* **What the task asks**
Drop every picture. Then return, exactly, the lines from the beginning of the listing below through the one containing "mb = MB().box(-5.595, -5.585, K0-.034, K0-.03, 1.1, 1.17);".

•••

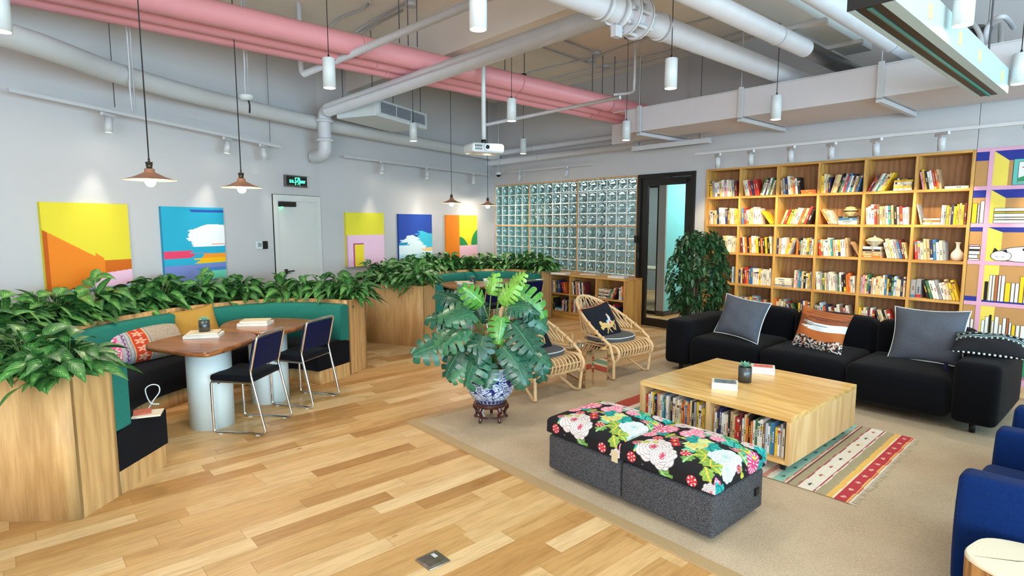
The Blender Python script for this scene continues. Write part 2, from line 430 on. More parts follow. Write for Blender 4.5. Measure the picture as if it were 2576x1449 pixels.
# black framed glass door
mb = MB()
for (a, b, z0, z1) in ((-5.635, -5.575, 0, 2.40), (-4.68, -4.622, 0, 2.40), (-5.575, -4.68, 2.34, 2.40)): mb.box(a, b, K0-.03, K0+.12, z0, z1)
door = struct('door_1', mb, M_black, rz=TR)
mb = MB()
for (a, b, z0, z1) in ((-5.572, -5.462, .012, 2.335), (-4.79, -4.683, .012, 2.335), (-5.462, -4.79, 2.225, 2.335), (-5.462, -4.79, .012, .14)): mb.box(a, b, K0+.0, K0+.05, z0, z1)
leaf = obj('door_leaf', mb, M_black, door)
mb = MB().box(-5.462, -4.79, K0+.02, K0+.028, .14, 2.225); obj('glass_pane', mb, M_pane, leaf)
mb = MB().box(-5.45, -5.41, K0-.075, K0-.05, .72, 1.78)
for z in (.85, 1.65): mb.box(-5.44, -5.42, K0-.052, K0+.0, z-.015, z+.015)
obj('pull_handle', mb, M_blk, leaf)
mb = MB()
for z in (.5, 1.55, 2.1): mb.cyl(-4.682, K0-.012, z-.05, z+.05, .012)
obj('hinge', mb, M_blk, door)
mb = MB().box(-4.98, -4.75, K0-.05, K0-.002, 2.25, 2.3).beam((-4.86, K0-.04, 2.305), (-5.15, K0-.06, 2.36), .02, .008); obj('door_closer', mb, M_blk, door)
mb = MB().box(-5.66, -5.6, K0-.055, K0-.032, 1.33, 1.45); obj('access_reader', mb, M_blk, door)
mb = MB().box(-5.595, -5.585, K0-.034, K0-.03, 1.1, 1.17); obj('strike_plate', mb, M_chrome, door)

# rooms beyond the glass
M_turq = mat('turquoise_wall_paint', '#7fd0d0', .8, nz=.02, ns=1); M_grey = mat('grey_wall_paint', '#a8a8a6', .8, nz=.02)
mb = MB().box(-5.95, -5.81, 8.72, 12, 0, 2.9); struct('wall_corridor', mb, M_turq, rz=TR)
mb = MB().box(-5.96, -5.812, 8.69, 8.719, 0, 2.9); struct('wall_corridor_end', mb, M_grey, rz=TR)
mb = MB().box(-5.809, -5.795, 8.70, 12, 0, .09).box(-5.96, -5.796, 8.675, 8.689, 0, .09); struct('baseboard_corridor', mb, mat('dark_skirting', '#4a4038', .6), rz=TR)
mb = MB().box(-12, 1.2, 12, 12.1, 0, 2.9); struct('wall_far', mb, mat('far_wall_paint', '#9aa6a6', .8, nz=.1, ns=.8), rz=TR)
mb = MB().box(-12.1, -12, 7.8, 12, 0, 2.9); struct('wall_far_left', mb, M_turq, rz=TR)
mb = MB().box(1.2, 1.3, 7.8, 12, 0, 2.9); struct('wall_far_right', mb, M_grey, rz=TR)
mb = MB().box(-12, 1.3, 7.8, 12.1, 2.9, 3.0); struct('ceiling_corridor', mb, M_ceil, rz=TR)
mb = MB()
for t in (-6.0, -7.4, -8.8, -10.2): mb.box(t-.03, t+.03, 8.75, 8.8, 0, 2.9)
for z in (.03, 2.3, 2.87): mb.box(-12, -6.03, 8.75, 8.8, z-.03, z+.03)
pf = struct('window_5', mb, M_black, rz=TR); mb = MB().box(-12, -6.03, 8.77, 8.776, 0, 2.9); obj('pane', mb, M_pane, pf)
for i, t in enumerate((-5.2, -3.6)):
    l = tag(obj('downlight', MB().cyl(0, 0, -.01, .0, .05), M_lamp, None, rm(t, 9.3+i*.6, 2.897)), 'round recessed downlight in corridor ceiling seen through glass door, '+('nearer one' if i == 0 else 'further one'), 'light')
area('corridor_ceiling_light', rm(-4.9, 9.6, 2.85), rm(-4.9, 9.6, 0), 1.2, 2.2, 130*LS, (.85, .97, 1))
area('meeting_room_light', rm(-8.2, 10.4, 2.85), rm(-8.2, 10.2, 0), 4, 2, 85*LS, (.85, .97, 1))
area('left_room_light', rm(-9.6, 8.3, 2.85), rm(-9.6, 8.3, 0), 2.2, .6, 40*LS, (.8, .97, 1))
# meeting-room furniture glimpsed through the door
mb = MB().box(-.7, .7, -.35, .35, .71, .74); 
t = thing('meeting_table', 'pale meeting table glimpsed behind the glass door', 'table', rm(-7.1, 10.0, 0), TR); obj('tabletop', mb, M_paper, t)
for sx in (-1, 1):
    for sy in (-1, 1): obj('leg', MB().box(sx*.65-.02, sx*.65+.02, sy*.3-.02, sy*.3+.02, 0, .71), M_white, t)

# white flush door in the left wall
def wframe(a, b):
    a = Vector(a[:2]); b = Vector(b[:2]); d = b-a; return (a.x, a.y, 0), math.atan2(d.y, d.x), d.length
def onwall(px, py, off=0.0):
    best = None
    for A, B in ((WL2, WL1), (WL1, WL0)):
        d = B-A; nn = Vector((d.y, -d.x)).normalized(); A2 = A+nn*off; r = ray(px, py)
        den = nn.x*r.x+nn.y*r.y
        s_ = (nn.x*A2.x+nn.y*A2.y)/den; p = Vector((0,0,CAMH))+r*s_
        u = (p.xy-A2).dot(d)/d.length_squared
        if s_ > 0 and -.05 <= u <= 1.05:
            if best is None: best = p
    return best
loc, rz, L = wframe(onwall(683, 487), onwall(803, 494.5))
M_door = mat('white_door_paint', '#cfd2d0', .6, nz=.01)
mb = MB()
for (a, b, z0, z1) in ((0, .006, 0, 2.02), (L-.006, L, 0, 2.02), (0, L, 2.014, 2.02)): mb.box(a, b, -.014, .0, z0, z1)
door2 = struct('door_2', mb, M_black, loc=loc, rz=rz)
mb = MB()
for (a, b, z0, z1) in ((.006, .07, 0, 2.014), (L-.07, L-.006, 0, 2.014), (.07, L-.07, 1.935, 2.014)): mb.box(a, b, -.022, .0, z0, z1)
obj('door_casing', mb, M_door, door2)
mb = MB().box(.073, L-.12, -.012, -.001, .01, 1.932).box(L-.116, L-.073, -.006, -.001, .01, 1.932); obj('door_leaf', mb, M_door, door2)
mb = MB().box(.09, .34, -.07, -.0121, 1.86, 1.925); c_ = obj('door_closer', mb, M_blk, door2)
obj('indicator_light', MB().cyl(.13, -.04, 1.852, 1.862, .012), emat('green_led', '#20ff90', '#30ffa0', 12), c_)
obj('lever_handle', MB().cyl(.16, -.03, .98, 1.04, .02).bar((.16, -.05, 1.01), (.28, -.05, 1.01), .009), M_blk, door2)

# exit sign
p = onwall(718, 440, .03); q = onwall(770, 447, .03); zb = onwall(744, 471, .03).z; zt = onwall(744, 442, .03).z
loc, rz, L = wframe(p, q)
t = thing('exit_sign', 'black and green illuminated EXIT sign above the white door', 'sign', (loc[0], loc[1], zb), rz); hh = zt-zb
obj('panel', MB().box(0, L, -.012, .028, .02, hh-.015), M_blk, t)
obj('frame', MB().box(-.004, L+.004, -.018, .0299, 0, .02).box(-.004, L+.004, -.018, .0299, hh-.015, hh).box(-.01, -.004, -.018, .03, 0, hh), M_galv, t)
M_exit = emat('exit_green', '#30e0a0', '#48ffb8', 3.2)
def text(body, size, loc_, parent, m, name='lettering', rot=(math.pi/2, 0, 0), ext=.001, align='CENTER', bold=0):
    c = D.curves.new(name, 'FONT'); c.body = body; c.size = size; c.extrude = ext; c.align_x = align; c.align_y = 'CENTER'; c.offset = bold
    tmp = D.objects.new('tmp', c); COL.objects.link(tmp); dg = bpy.context.evaluated_depsgraph_get()
    me = D.meshes.new_from_object(tmp.evaluated_get(dg)); D.objects.remove(tmp); D.curves.remove(c)
    me.materials.clear(); me.materials.append(m); me.name = name
    o = D.objects.new(name, me); COL.objects.link(o); o.parent = parent; o.location = loc_; o.rotation_euler = rot; return o
text('EXIT', hh*.30, (L*.78, -.0135, hh*.47), t, M_exit, bold=.002)
mb = MB(); cz = hh*.5; cx = L*.53; w_ = hh*.27
for (a, b, c, d_) in ((-w_, -w_+.009, -hh*.33, hh*.33), (w_-.009, w_, -hh*.33, hh*.33), (-w_, w_, hh*.33-.009, hh*.33)): mb.box(cx+a, cx+b, -.0145, -.0122, cz+c, cz+d_)
mb.cyl(0, 0, -.001, .001, hh*.06, n=12, M=Matrix.Translation((cx+.012, -.0135, cz+hh*.17)) @ Matrix.Rotation(math.pi/2, 4, 'X'))
for a, b in (((.008,.09),(-.01,-.02)),((-.01,-.02),(.015,-.12)),((.015,-.12),(.0,-.28)),((-.01,-.02),(-.03,-.12)),((-.03,-.12),(-.06,-.1)),((.005,.07),(.04,.0)),((.005,.07),(-.035,.03))):
    mb.beam((cx+a[0]*1.2, -.0135, cz+a[1]*hh), (cx+b[0]*1.2, -.0135, cz+b[1]*hh), .009, .003)
obj('running_figure_symbol', mb, M_exit, t)
mb = MB(); x0 = L*.15   # two block characters on the left half
for i in range(4):
    x = x0+i*L*.055; mb.box(x, x+.004, -.0145, -.0122, hh*.36, hh*.6)
    if i % 2 == 0:
        for z in (.36, .47, .58): mb.box(x, x+L*.05, -.0145, -.0122, hh*z, hh*(z+.035))
    else: mb.box(x-.004, x+L*.03, -.0145, -.0122, hh*.44, hh*.48)
obj('character_marks', mb, M_exit, t)

# thermostat and card reader
loc, rz, L = wframe(onwall(643, 609), onwall(671, 609)); z1 = onwall(650, 607).z; z0 = onwall(650, 627).z
mb = MB().box(0, L*.52, -.02, -.0005, z0, z1); o = tag(obj('thermostat', mb, M_white, None, loc, rz, bevel=.003), 'small white thermostat panel with grey screen on the wall left of the white door', 'thermostat')
obj('screen', MB().box(L*.1, L*.42, -.022, -.0201, z0+(z1-z0)*.3, z1-(z1-z0)*.2), mat('lcd_grey', '#8e979b', .3), o)
mb = MB().box(L*.56, L, -.02, -.0005, z0, z1); tag(obj('card_reader', mb, M_blk, None, loc, rz, bevel=.003), 'small black card reader beside the white thermostat', 'card reader')
loc, rz, L = wframe(onwall(633, 422), onwall(648, 424)); z1 = onwall(640, 422).z; z0 = onwall(640, 440).z
tag(obj('wall_plate', MB().box(0, L, -.01, -.0005, z0, z1), M_wall, None, loc, rz, bevel=.002), 'small blank white cover plate high on the left wall', 'cover plate')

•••

* **Response to the task**
The Blender Python script for this scene continues. Write part 2, from line 430 on. More parts follow. Write for Blender 4.5. Measure the picture as if it were 2576x1449 pixels.
# black framed glass door
mb = MB()
for (a, b, z0, z1) in ((-5.635, -5.575, 0, 2.40), (-4.68, -4.622, 0, 2.40), (-5.575, -4.68, 2.34, 2.40)): mb.box(a, b, K0-.03, K0+.12, z0, z1)
door = struct('door_1', mb, M_black, rz=TR)
mb = MB()
for (a, b, z0, z1) in ((-5.572, -5.462, .012, 2.335), (-4.79, -4.683, .012, 2.335), (-5.462, -4.79, 2.225, 2.335), (-5.462, -4.79, .012, .14)): mb.box(a, b, K0+.0, K0+.05, z0, z1)
leaf = obj('door_leaf', mb, M_black, door)
mb = MB().box(-5.462, -4.79, K0+.02, K0+.028, .14, 2.225); obj('glass_pane', mb, M_pane, leaf)
mb = MB().box(-5.45, -5.41, K0-.075, K0-.05, .72, 1.78)
for z in (.85, 1.65): mb.box(-5.44, -5.42, K0-.052, K0+.0, z-.015, z+.015)
obj('pull_handle', mb, M_blk, leaf)
mb = MB()
for z in (.5, 1.55, 2.1): mb.cyl(-4.682, K0-.012, z-.05, z+.05, .012)
obj('hinge', mb, M_blk, door)
mb = MB().box(-4.98, -4.75, K0-.05, K0-.002, 2.25, 2.3).beam((-4.86, K0-.04, 2.305), (-5.15, K0-.06, 2.36), .02, .008); obj('door_closer', mb, M_blk, door)
mb = MB().box(-5.66, -5.6, K0-.055, K0-.032, 1.33, 1.45); obj('access_reader', mb, M_blk, door)
mb = MB().box(-5.595, -5.585, K0-.034, K0-.03, 1.1, 1.17); obj('strike_plate', mb, M_chrome, door)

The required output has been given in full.